Section: Features

Leaving a legacy: Harcourt Parish rector pursues new path

By Victoria Ungvarsky

This past July, Harcourt Parish bid farewell to Reverend Helen Svoboda-Barber, the Gambier community’s longest-serving rector since the 1800s. Svoboda-Barber left Harcourt Parish after 10 years to pursue new opportunities as the rector at St. Luke’s Episcopal Church in Durham, N.C.

Although she began at Harcourt in 2004, Svoboda-Barber’s Kenyon legacy began over 190 years ago with Bishop Philander Chase. In 1824, Chase founded the College as an Episcopal seminary and assisted in the establishment of Harcourt Parish only three years later. Svoboda-Barber is Chase’s great-great-great-granddaughter, and she grew up hearing stories about him. 
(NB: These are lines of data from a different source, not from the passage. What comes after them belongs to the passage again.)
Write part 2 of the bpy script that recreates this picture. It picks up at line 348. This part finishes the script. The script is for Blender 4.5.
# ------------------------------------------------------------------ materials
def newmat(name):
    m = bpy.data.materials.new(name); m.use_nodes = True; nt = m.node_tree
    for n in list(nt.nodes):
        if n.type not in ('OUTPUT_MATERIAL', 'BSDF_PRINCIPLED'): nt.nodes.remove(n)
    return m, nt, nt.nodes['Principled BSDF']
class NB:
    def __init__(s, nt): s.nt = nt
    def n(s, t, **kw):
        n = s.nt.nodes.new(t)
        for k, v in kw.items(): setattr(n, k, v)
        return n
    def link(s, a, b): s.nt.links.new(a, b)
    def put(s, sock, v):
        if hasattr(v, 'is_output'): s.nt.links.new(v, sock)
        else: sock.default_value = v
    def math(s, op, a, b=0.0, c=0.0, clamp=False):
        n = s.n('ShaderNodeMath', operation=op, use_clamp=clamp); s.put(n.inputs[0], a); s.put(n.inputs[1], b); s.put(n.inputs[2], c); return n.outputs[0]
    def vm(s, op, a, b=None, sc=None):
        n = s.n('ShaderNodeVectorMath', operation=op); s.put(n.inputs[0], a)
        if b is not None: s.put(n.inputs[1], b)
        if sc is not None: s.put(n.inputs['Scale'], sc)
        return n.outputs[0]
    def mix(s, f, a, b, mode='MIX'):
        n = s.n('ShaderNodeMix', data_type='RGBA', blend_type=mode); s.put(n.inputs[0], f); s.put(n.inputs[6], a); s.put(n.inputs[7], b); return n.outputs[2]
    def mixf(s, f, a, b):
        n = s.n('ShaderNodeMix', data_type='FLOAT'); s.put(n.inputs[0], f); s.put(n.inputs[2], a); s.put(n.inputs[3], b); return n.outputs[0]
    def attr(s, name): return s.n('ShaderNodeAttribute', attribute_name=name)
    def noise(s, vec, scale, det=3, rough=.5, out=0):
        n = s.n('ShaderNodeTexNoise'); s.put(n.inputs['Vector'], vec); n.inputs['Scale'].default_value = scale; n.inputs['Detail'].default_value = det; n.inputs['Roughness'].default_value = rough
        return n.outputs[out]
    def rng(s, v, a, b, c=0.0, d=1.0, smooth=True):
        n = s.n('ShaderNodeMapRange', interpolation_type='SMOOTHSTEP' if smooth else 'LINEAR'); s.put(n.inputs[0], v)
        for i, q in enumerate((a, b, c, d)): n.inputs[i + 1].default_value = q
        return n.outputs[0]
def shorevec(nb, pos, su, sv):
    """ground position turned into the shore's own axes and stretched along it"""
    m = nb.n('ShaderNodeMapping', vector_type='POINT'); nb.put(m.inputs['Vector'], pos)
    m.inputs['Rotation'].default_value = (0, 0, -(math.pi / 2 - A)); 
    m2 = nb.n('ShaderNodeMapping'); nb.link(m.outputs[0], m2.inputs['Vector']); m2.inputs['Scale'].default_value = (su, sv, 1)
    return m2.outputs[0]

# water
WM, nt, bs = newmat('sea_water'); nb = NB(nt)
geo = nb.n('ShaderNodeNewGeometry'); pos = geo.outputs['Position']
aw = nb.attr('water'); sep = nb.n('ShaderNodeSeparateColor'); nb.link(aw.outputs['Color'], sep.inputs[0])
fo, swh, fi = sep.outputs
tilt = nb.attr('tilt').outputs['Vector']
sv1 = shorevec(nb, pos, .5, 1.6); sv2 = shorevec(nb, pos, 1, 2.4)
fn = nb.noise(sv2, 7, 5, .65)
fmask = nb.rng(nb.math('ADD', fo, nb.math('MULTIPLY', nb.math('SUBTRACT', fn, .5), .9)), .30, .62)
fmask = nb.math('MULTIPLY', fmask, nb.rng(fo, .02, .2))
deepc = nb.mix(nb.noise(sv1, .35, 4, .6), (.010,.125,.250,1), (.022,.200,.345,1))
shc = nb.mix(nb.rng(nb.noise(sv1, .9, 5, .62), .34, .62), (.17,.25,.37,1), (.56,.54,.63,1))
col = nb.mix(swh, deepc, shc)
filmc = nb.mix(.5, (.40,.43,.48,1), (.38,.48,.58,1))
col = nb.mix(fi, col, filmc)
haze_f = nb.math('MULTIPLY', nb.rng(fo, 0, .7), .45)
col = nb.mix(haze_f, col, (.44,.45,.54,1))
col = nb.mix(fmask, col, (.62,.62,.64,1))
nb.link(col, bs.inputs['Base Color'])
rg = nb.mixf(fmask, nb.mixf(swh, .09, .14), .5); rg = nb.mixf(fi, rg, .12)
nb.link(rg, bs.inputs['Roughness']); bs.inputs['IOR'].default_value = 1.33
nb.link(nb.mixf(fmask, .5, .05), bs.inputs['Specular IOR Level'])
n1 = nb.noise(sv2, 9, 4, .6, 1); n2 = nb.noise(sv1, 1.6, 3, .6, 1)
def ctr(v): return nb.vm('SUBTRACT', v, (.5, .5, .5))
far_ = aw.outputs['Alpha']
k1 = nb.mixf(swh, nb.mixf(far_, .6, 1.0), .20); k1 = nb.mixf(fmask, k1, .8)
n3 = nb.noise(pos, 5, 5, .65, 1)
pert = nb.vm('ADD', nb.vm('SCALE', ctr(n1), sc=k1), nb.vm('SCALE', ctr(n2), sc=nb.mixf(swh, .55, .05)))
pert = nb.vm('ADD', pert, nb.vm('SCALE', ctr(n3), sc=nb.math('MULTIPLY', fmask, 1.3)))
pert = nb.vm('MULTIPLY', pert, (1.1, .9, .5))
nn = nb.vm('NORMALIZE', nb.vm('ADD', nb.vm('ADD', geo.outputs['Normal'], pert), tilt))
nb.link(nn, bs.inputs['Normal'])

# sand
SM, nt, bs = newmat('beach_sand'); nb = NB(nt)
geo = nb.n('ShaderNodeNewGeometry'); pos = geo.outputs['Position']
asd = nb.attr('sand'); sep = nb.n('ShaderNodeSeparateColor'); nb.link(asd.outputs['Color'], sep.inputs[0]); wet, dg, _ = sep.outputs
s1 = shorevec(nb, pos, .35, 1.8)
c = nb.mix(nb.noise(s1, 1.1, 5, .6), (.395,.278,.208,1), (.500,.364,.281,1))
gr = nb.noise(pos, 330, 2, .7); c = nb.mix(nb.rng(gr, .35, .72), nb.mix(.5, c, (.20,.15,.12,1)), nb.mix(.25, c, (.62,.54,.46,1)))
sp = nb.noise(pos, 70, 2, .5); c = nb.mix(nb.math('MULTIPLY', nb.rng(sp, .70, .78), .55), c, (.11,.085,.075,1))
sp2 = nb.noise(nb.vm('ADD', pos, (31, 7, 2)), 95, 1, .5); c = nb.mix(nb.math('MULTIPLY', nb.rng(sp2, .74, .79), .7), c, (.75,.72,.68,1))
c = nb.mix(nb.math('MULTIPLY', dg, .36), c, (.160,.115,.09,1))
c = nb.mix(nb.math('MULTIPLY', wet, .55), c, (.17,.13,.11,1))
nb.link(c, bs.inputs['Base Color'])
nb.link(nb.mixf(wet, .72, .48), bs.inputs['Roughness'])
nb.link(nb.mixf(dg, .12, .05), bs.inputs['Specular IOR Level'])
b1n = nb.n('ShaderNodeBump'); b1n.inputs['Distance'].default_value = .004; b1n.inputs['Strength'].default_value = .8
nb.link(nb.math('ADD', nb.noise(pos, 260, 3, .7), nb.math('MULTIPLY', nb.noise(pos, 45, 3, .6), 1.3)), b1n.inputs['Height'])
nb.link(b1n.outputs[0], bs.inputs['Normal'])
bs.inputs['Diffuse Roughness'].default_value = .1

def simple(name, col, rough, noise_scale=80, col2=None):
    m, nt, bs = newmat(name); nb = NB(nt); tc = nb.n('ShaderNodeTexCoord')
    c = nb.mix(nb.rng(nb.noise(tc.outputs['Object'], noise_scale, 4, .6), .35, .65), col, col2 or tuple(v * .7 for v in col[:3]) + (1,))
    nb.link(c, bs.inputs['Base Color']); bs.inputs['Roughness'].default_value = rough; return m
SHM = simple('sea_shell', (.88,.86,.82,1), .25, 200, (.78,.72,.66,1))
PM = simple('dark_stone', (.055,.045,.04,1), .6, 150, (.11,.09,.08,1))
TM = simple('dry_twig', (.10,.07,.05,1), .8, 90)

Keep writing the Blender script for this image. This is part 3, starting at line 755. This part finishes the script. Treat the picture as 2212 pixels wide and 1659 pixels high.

“When I began doing a national job search, the first thing I did was check to see if there were any Episcopal churches founded by Philander Chase that were looking for a new priest,” Svoboda-Barber wrote in an email to the Collegian. It turned out that Harcourt Parish was the perfect fit, and she and her husband, Shawn, and then-six-month-old son, Charlie, relocated to Gambier in 2004.

During her time at Harcourt Parish, Svoboda-Barber sought to strengthen the church’s spiritual core, while encouraging greater engagement with the Kenyon community.  “Over the past 30 or 40 years, the College [has] evolved in ways that separated it more from the Parish,” she said. “But in the last five years or so, the Parish has worked hard to understand where the College is now and where it is going, and to find ways it can be meaningful to the College now and into the future.” 

She cited the Parish’s increased focus on community service as a way of engaging students. In particular, Svoboda-Barber loved the Rummage Sale as a way to get students involved with the Parish and help the community. “It’s terribly hard work, but so much fun, too,” she said. “The literal tons of stuff we keep out of the waste stream, the number of students and community members we help, the nonprofit agencies that receive the grants from the sale … [is] phenomenal, and very memorable.”

Although Svoboda-Barber wanted to strengthen the connection between Harcourt Parish and Kenyon students, her true passion was delivering the message of God. As rector, she served as the head of the Church of the Holy Spirit and acted as a spiritual guide to her parishioners. Svoboda-Barber cited the people of Harcourt Parish as her favorite part of working there. “Everyone who attends makes a conscious choice to be there — no one is attending to be seen or because it’s the thing to do,” she said. “They are witty and intelligent and dedicated and faithful.”

One of her favorite memories of her tenure is the “Maundy Thursday” service each year, which takes place on the Thursday before Easter to commemorate Jesus’ last supper with His Apostles. “That service traditionally ended in the dark, with [Professor of Drama] Jon Tazewell and me belting out ‘Were You There’ so loudly that the roof almost flew off,” Svoboda-Barber said. “The intensity of that moment, repeated yearly, has been a high point of my ministry.,”

But her enthusiastic singing is not the only mark she has left. Svoboda-Barber greatly influenced Gregory Stark ’13, who is now studying in the seminary at Yale Divinity School. “Her focus was very much on fostering those individual relationships between parishioners and students and people in the community,” Stark said. Svoboda-Barber helped develop Stark’s spiritual beliefs and she baptized him into the Episcopal Church during his sophomore year. Stark spoke about her dedication to encouraging the relationship between students and the church: “[She] was really key in making sure there was still an Episcopal student ministry … [and] making sure there was still a presence on campus,” he said.

Rebecca Ogus ’14, a former member of the College’s Episcopal student organization Canterbury Kenyon, fondly remembered Svoboda-Barber’s welcoming nature. “In inviting the congregation to Eucharist [the sacrament of Communion], she made sure to note that it was not the Episcopal Church’s altar or Harcourt Parish’s altar but God’s altar and ‘you are welcome here,’” Ogus wrote in a Facebook message to the Collegian. “In a world where so many people have been rejected and traumatized by organized religion, to me this felt like a way to get back to the root of love, compassion and acceptance that is present in Christianity.” 

After a decade at Harcourt Parish, Svoboda-Barber is excited to take on new challenges, but she will always think fondly of her time at the parish her great-great-great-grandfather started. She hopes new generations of students will not be afraid to stop by. “Just wander in any Sunday morning at 10:30 and see what you find,” she said. “You might make a new friend, you might hear something to ponder, you might even find something you didn’t know you were missing.”